Barcelona, di sisi lain, masih mengandalkan Lewandowski yang memasuki musim terakhirnya. Bersama Yamal dan Raphinha, trisula ini memiliki kualitas, tapi minim pelapis setara. Di saat PSG bisa memasukkan Barcola, Ramos, Lee Kang-in, hingga Seeny Mayulu, Barcelona kehabisan opsi saat rotasi dibutuhkan.
Ini menjadi pelajaran penting: juara Liga Champions tak hanya butuh 11 pemain hebat, tapi juga bangku cadangan yang bisa mengubah permainan. Dalam hal ini, PSG unggul jauh.
Dua Jalan Menuju Masa Depan
Barcelona dan PSG tak hanya mewakili dua kota besar Eropa, tapi juga dua pendekatan membangun tim: satu dengan pembinaan dan struktur, satu lagi dengan kedalaman dan variasi. Flick dan Enrique bukan hanya pelatih hebat, tapi juga arsitek visi jangka panjang.

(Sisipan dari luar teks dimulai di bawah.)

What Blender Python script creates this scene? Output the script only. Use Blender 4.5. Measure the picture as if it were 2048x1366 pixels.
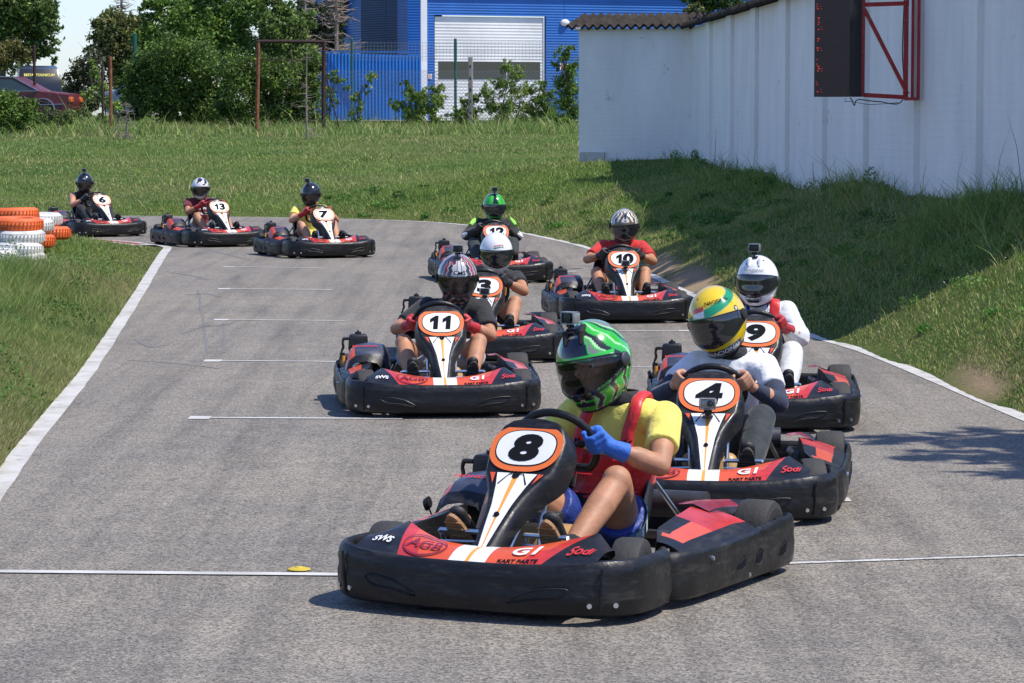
import bpy, math, random
import numpy as np
from mathutils import Vector, Matrix, Euler
R = math.radians
rng = np.random.default_rng(7)
random.seed(7)
for o in list(bpy.data.objects):
    bpy.data.objects.remove(o)
scene = bpy.context.scene
col = scene.collection

# ---------------------------------------------------------------- camera, sky, sun, exposure
CAM_H, FPX = 1.85, 6000.0
PITCH = math.atan(453.0 / FPX)
cam_d = bpy.data.cameras.new('camera')
cam_d.sensor_width = 36.0
cam_d.lens = FPX / 2048.0 * 36.0
cam_d.clip_start = 0.2
cam_d.clip_end = 3000
cam = bpy.data.objects.new('camera', cam_d)
cam.location = (0, 0, CAM_H)
cam.rotation_euler = (R(90) - PITCH, 0, 0)
col.objects.link(cam)
scene.camera = cam

SUN_EL = R(60)
SUN_DIR = Vector((0.96, -0.28, 0)).normalized()       # horizontal direction towards the sun
world = bpy.data.worlds.new('World')
scene.world = world
world.use_nodes = True
wn = world.node_tree
wn.nodes.clear()
sky = wn.nodes.new('ShaderNodeTexSky')
sky.sky_type = 'NISHITA'
sky.sun_disc = False
sky.sun_elevation = SUN_EL
sky.sun_rotation = math.atan2(SUN_DIR.x, SUN_DIR.y)
sky.air_density = 1.0
sky.dust_density = 0.4
sky.ozone_density = 2.5
bg = wn.nodes.new('ShaderNodeBackground')
bg.inputs[1].default_value = 0.14
wo = wn.nodes.new('ShaderNodeOutputWorld')
tint = wn.nodes.new('ShaderNodeMixRGB'); tint.blend_type = 'MULTIPLY'; tint.inputs[0].default_value = 1; tint.inputs[2].default_value = (.72,.78,1.0,1)
wn.links.new(sky.outputs[0], tint.inputs[1]); wn.links.new(tint.outputs[0], bg.inputs[0])
wn.links.new(bg.outputs[0], wo.inputs[0])
sd = bpy.data.lights.new('sun', 'SUN')
sd.energy = 4.0
sd.angle = R(0.5)
sd.color = (1.0, 0.94, 0.85)
sun = bpy.data.objects.new('sun', sd)
sv = Vector((SUN_DIR.x * math.cos(SUN_EL), SUN_DIR.y * math.cos(SUN_EL), math.sin(SUN_EL)))
sun.rotation_euler = sv.to_track_quat('Z', 'Y').to_euler()
sun.location = (20, -5, 40)
col.objects.link(sun)
vs = scene.view_settings
vs.view_transform = 'Standard'
vs.look = 'None'
vs.gamma = 1
vs.use_curve_mapping = False
vs.exposure = 0.53

# ---------------------------------------------------------------- helpers
def ray(px, py):
    v = (py - 683.0) / FPX
    s, c = math.sin(PITCH), math.cos(PITCH)
    return Vector(((px - 1024.0) / FPX, c - v * s, -(s + v * c)))
def ground(px, py, z=0.0):
    r = ray(px, py)
    t = (z - CAM_H) / r.z
    return Vector((r.x * t, r.y * t, z))
def at(px, py, Y):
    r = ray(px, py)
    t = Y / r.y
    return Vector((r.x * t, Y, CAM_H + r.z * t))

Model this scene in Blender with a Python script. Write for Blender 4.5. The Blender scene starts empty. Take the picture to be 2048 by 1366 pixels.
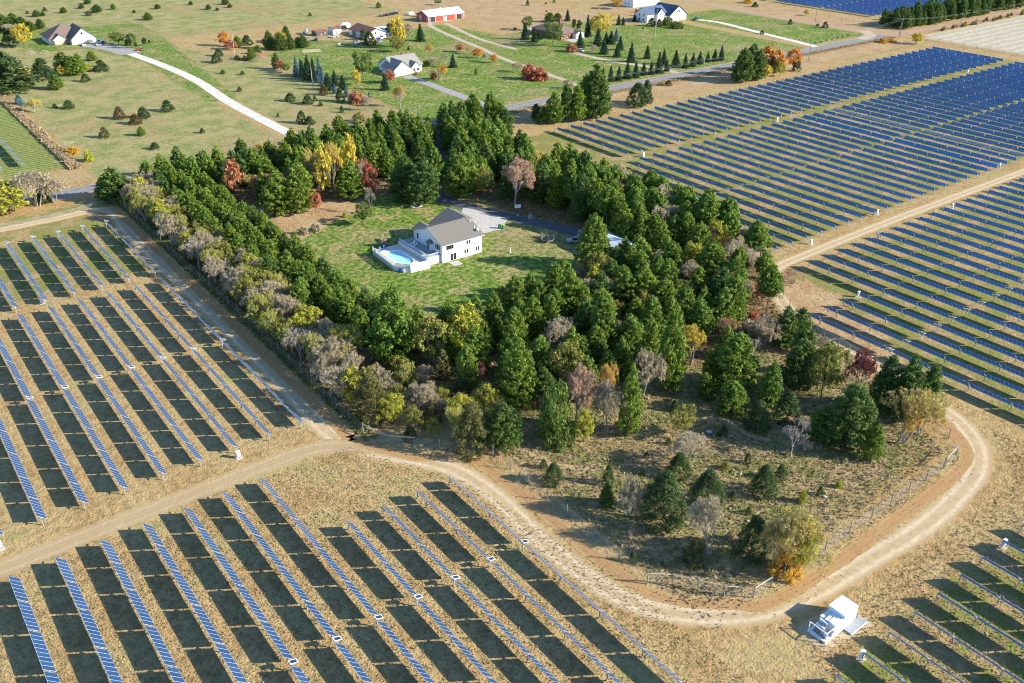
import bpy, math, random
import numpy as np
from math import radians as R, sin, cos, pi
random.seed(7)
rng = np.random.default_rng(7)
SC = bpy.context.scene
COL = SC.collection

# ------------------------------------------------------------------ camera, sky, sun, exposure
CAM_H, CAM_F, CAM_PITCH, CAM_ROLL, CAM_YAW = 101.4, 1794.47, 0.507602, 0.003145, -0.649889
cam_data = bpy.data.cameras.new('camera')
cam_data.sensor_width = 36.0
cam_data.lens = 36.0 * CAM_F / 2048.0
cam_data.clip_start = 1.0
cam_data.clip_end = 9000.0
cam = bpy.data.objects.new('camera', cam_data)
COL.objects.link(cam)
from mathutils import Matrix, Vector, Euler
cam.matrix_world = (Matrix.Translation((0, 0, CAM_H)) @ Matrix.Rotation(CAM_YAW, 4, 'Z')
                    @ Matrix.Rotation(pi / 2 - CAM_PITCH, 4, 'X') @ Matrix.Rotation(CAM_ROLL, 4, 'Z'))
SC.camera = cam

SUN_EL, SUN_TO = R(25), Vector((0.672, -0.741, 0)).normalized()
world = bpy.data.worlds.new('World')
SC.world = world
world.use_nodes = True
wn = world.node_tree.nodes
sky = wn.new('ShaderNodeTexSky')
sky.sky_type = 'NISHITA'
sky.sun_disc = False
sky.sun_elevation = SUN_EL
sky.sun_rotation = math.atan2(SUN_TO.x, SUN_TO.y)
sky.altitude = 300
sky.air_density = 1.0
sky.dust_density = 0.1
sky.ozone_density = 6.0
bg = wn['Background']
bg.inputs['Strength'].default_value = 0.14
world.node_tree.links.new(sky.outputs[0], bg.inputs[0])
sun_data = bpy.data.lights.new('sun', 'SUN')
sun_data.energy = 5.0
sun_data.angle = R(0.5)
sun_data.color = (1.0, 0.93, 0.80)
sun = bpy.data.objects.new('sun', sun_data)
COL.objects.link(sun)
sd = Vector((SUN_TO.x * cos(SUN_EL), SUN_TO.y * cos(SUN_EL), sin(SUN_EL)))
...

Meski gagal bertemu di final, dua tim ini tampaknya ditakdirkan bertemu lagi. Usia muda pemain-pemain kunci mereka menjanjikan era baru rivalitas di Eropa. Jika itu terjadi, publik dunia akan disuguhkan duel taktik yang menarik dan sepak bola menyerang yang murni.
Barcelona boleh kalah musim ini. Namun, jika mereka belajar dari PSG, bukan tak mungkin giliran mereka mengangkat trofi musim depan. Yang terpenting, mereka tetap setia pada identitas permainan menyerang yang telah menjadi jiwa klub sejak dahulu kala.